Или вот приехал владыка в Ленинград, пошел на Карповку, где похоронен отец Иоанн Кронштадтский. В здании тогда размещались спецслужбы, но в Питере знали о месте упокоения отца Иоанна и почитали его. Над окном комнаты, где находилось захоронение, был выбит крестик. Владыка встал там и начал служить панихиду. Рассказывал потом: «Какие-то женщины мимо проходили, присоединились ко мне». Зашел и внутрь здания, его там вежливо встретили, объяснили, что усыпальница закрыта, замурована.

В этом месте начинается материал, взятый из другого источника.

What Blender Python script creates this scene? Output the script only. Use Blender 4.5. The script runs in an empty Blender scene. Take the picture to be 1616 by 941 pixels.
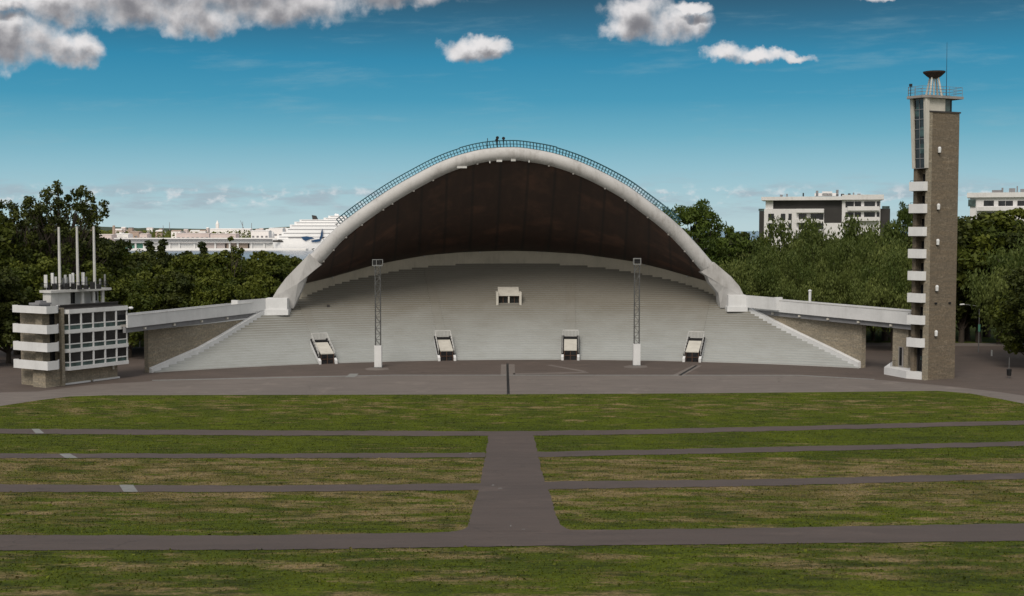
import bpy, bmesh, math, random
import numpy as np
from math import sin, cos, radians, sqrt, pi, atan, atan2
from mathutils import Vector
random.seed(7)
S = bpy.context.scene
COL = S.collection
F = 2000.0; TH = atan(110.5/F); CZ = 21.0

# ------------------------------------------------------------------ survey helpers (photograph measurements -> metres)
def ray(px, py):
    a = (px-808)/F; b = (470.5-py)/F
    return Vector((a, cos(TH)+b*sin(TH), -sin(TH)+b*cos(TH)))
def at(px, py, Y):
    r = ray(px, py); return Vector((0, 0, CZ)) + r*(Y/r.y)
def gz(px, py, z=0.0):
    r = ray(px, py); return Vector((0, 0, CZ)) + r*((z-CZ)/r.z)
def march(px, py, zf, t0=40, t1=400, dt=.5):
    r = ray(px, py); o = Vector((0, 0, CZ)); t = t0
    while t < t1:
        p = o+r*t
        if p.z <= zf(p.x, p.y):
            lo, hi = t-dt, t
            for _ in range(24):
                m = (lo+hi)/2; q = o+r*m
                if q.z <= zf(q.x, q.y): hi = m
                else: lo = m
            return o+r*hi
        t += dt
    return None
def proj(p):
    d = p-Vector((0, 0, CZ)); w = d.y*cos(TH)-d.z*sin(TH); u = d.y*sin(TH)+d.z*cos(TH)
    return 808+F*d.x/w, 470.5-F*u/w
def terrain_z(x, y):
    if y > 140: return 0.0
    q = (125-y)/8.0
    z = .0955*8*(math.log1p(math.exp(q)) if q < 30 else q)
    if y < 40: z = min(z, 8.4)
    return max(0.0, z-.0955*8*math.log1p(math.exp(-15/8.0)))
def gt(px, py): return march(px, py, terrain_z)
def lerp_tab(tab, x):
    if x <= tab[0][0]: return tab[0][1]
    for (a, b), (c, d) in zip(tab, tab[1:]):
        if x <= c: return b+(d-b)*(x-a)/(c-a)
    return tab[-1][1]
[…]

То есть он вел себя совершенно непосредственно — так, как считал нужным.
— Известны, многократно опубликованы в разных сборниках записи владыки Рижского, Ростовского периода (они вошли в «Записки архиерея»). А существуют ли — саратовского?
— Вот это вопрос. Связан он с судьбой наследия владыки Вениамина. Кроме дневников, все свои произведения, над которыми он работал почти до последних дней, пока имел физическую возможность, он направил в три места: Святейшему Патриарху Алексию I, в Ленинградскую и Московскую Духовные академии. И ни одно из этих собраний, насколько я знаю, не сохранилось полностью, только отдельные части. Надо сказать, что в советское время эти библиотеки периодически и неоднократно просматривали представители Совета или Главлита, тогдашней цензуры, и что-то изымали. В основном это были зарубежные издания, книги русских философов рубежа веков. Возможно, и какие-то рукописи владыки были изъяты. Что-то находится в частных руках. Недавно мне позвонил один издатель, он обнаружил какие-то труды владыки Вениамина в Петербурге, в частном владении. Пока мне лично то, что касается саратовского периода, не попадалось. Записи, опубликованные как «Записки архиерея» обрываются на его отъезде из Ростова: там и приводятся эти многочисленные письма — благодарственные, теплые, грустные от того, что он уезжает. Может быть, каких-то подробных записей он в этот период не делал, потому что состояние его здоровья ухудшилось. Даже по фотографиям саратовского периода видно, что это уже не тот человек, который служил в Риге в 1948 году, что силы оставляют его. Это очевидно совершенно.
Тем, кто интересуется личностью владыки Вениамина, можно посоветовать поискать его письма. У нас совершенно не изучен архив литературы и искусства. Владыка переписывался с самыми разными людьми, а если учесть обычай людей старого времени не только хранить письма, но и копии с них делать, я думаю, что здесь будет над чем поработать. Митрополит Вениамин (Федченков) — такая личность, что исследователь без материала не останется.
Наталья Горенок для журнала «Православие и современность»
[1] Н. Горенок. «Сердцем веруется в правду». «Православие и современность» № 8 (24), 2008 г. С. 97−105.
[2] Митрополит Вениамин (Федченков). Записки Архиерея. — М. 2002. С. 680
[3] ГАРФ. Ф. 6991. Оп. 7. Д. 27. Л. 29.